Probably Superbar, but it is about Marquette basketball...
http://espn.go.com/espn/page2/story/_/id/7602824/a-glimpse-life-new-york-city-corner-bookie-espn-magazine
Quote
A few minutes pass, the banter fades and the men silently watch the first half of the Marquette game on the overhead TV. Fielding is unusually quiet. Tired. A byproduct of the grind, he says. The everyday grind of traffic, parking, accounting, his kid, his wife, working week in and week out, every holiday, every birthday. But it's more than that. The duplicitous life is also tiring. The secrecy, the lies, the loneliness. Self-preservation means keeping almost everyone at arm's length. Sometimes he imagines being in the mob, having a crew. It'd be more dangerous and he'd make far less money, but at least he'd have confidants.

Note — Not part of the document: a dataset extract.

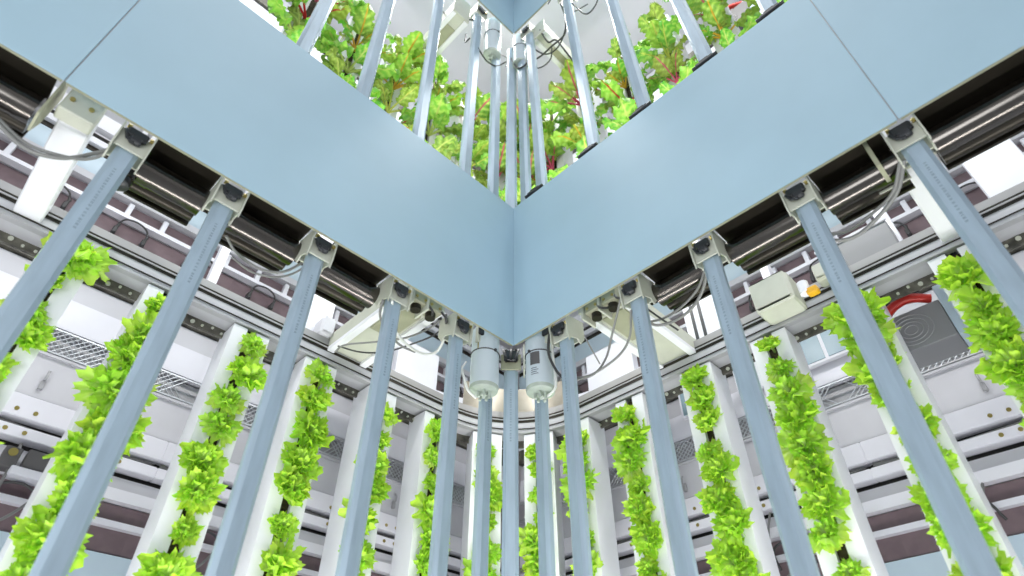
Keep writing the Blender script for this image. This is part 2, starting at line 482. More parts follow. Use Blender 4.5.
def sweep(poly, V, r, umax=2.5):
    """polygon (outward, z) swept along the path"""
    m = MB(); pp = path(V, r, umax); k = len(poly); vs = []; fs = []
    for c, nv in pp:
        vs += [Vector((c.x, c.y, 0)) + nv * a + Vector((0, 0, b)) for a, b in poly]
    for i in range(len(pp) - 1):
        for j in range(k):
            q = (j + 1) % k; fs.append((i * k + j, i * k + q, (i + 1) * k + q, (i + 1) * k + j))
    fs += [tuple(range(k)), tuple(range((len(pp) - 1) * k, len(pp) * k))]
    return m.add(vs, fs)


def rect(a0, a1, z0, z1): return [(a0, z0), (a1, z0), (a1, z1), (a0, z1)]


TV, TR = 0.62, 0.41
tr = empty('tower_track', (0, 0, 0)); tr.location = P('l', 0, TV, 1.42)
off = tr.location.copy()


def under(o, e):      # parent keeping world place
    o.parent = e; o.location = o.location - e.location
    return o


under(sweep(rect(0.0, 0.14, 1.430, 1.482), TV, TR).build('lower_beam', 'track_grey'), tr)
under(sweep(rect(-0.006, 0.02, 1.424, 1.434), TV, TR).build('lower_lip', 'steel_grey'), tr)
under(sweep(rect(-0.003, 0.12, 1.482, 1.510), TV, TR).build('groove', 'dark_bronze'), tr)
under(sweep(rect(0.002, 0.13, 1.510, 1.545), TV, TR).build('upper_beam', 'steel_light'), tr)
under(sweep(rect(-0.008, 0.0, 1.494, 1.498), TV, TR).build('upper_lip', 'steel_grey'), tr)
under(sweep(rect(-0.004, -0.0005, 1.446, 1.450), TV, TR).build('middle_lip', 'dark_bronze'), tr)
under(sweep(rect(0.09, 0.10, 1.395, 1.430), TV, TR).build('hanger_strip', 'band_dark'), tr)
bm_ = MB()
for s in 'lr':
    for k in range(70):
        u = -0.2 + 0.0375 * k
        bm_.tube([P(s, u, TV + 0.084, 1.408 + 0.008 * (k % 3 == 0)), P(s, u, TV + 0.091, 1.408 + 0.008 * (k % 3 == 0))], 0.005 + 0.003 * (k % 4 == 0), 8)
o = under(bm_.build('rivet', 'cream'), tr); o['kind'] = 'stuff'
tag(tr, 'long white and dark grooved track that curves round the corner above the towers', 'track')

# curved deck strips above the track near the corner
dk = empty('curved_deck', P('l', 0, 0.80, 1.60))
under(sweep(rect(0, 0.012, 1.60, 1.66), 0.80, 0.58, 0.36).build('front_strip', 'rack_grey'), dk)
under(sweep(rect(0.02, 0.20, 1.66, 1.672), 0.80, 0.58, 0.36).build('deck_plate', 'steel_grey'), dk)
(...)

He talks, during times like these, of going legit. Saving enough money to open a bar. He'd take his son to school every morning, dabble in day-trading, cover a bartending shift or two. "It'd be nice to have a normal life."
But after 14 years in the shadows, it ain't easy stepping into the light. Where else could he earn as much? What other job could provide the thrill he still gets from being handed an envelope with a fat stack of hundreds? "I know part of him wants to get out of the bookie business," says Ritchie, his best friend of 17 years. "But after a point, you're too far into it. You really can't do anything else."
The first half of the game winds down. Marquette brings the ball down for a final shot. It clangs off the front of the rim. Fielding nods. Makes a note in his book. Minutes later the phone rings.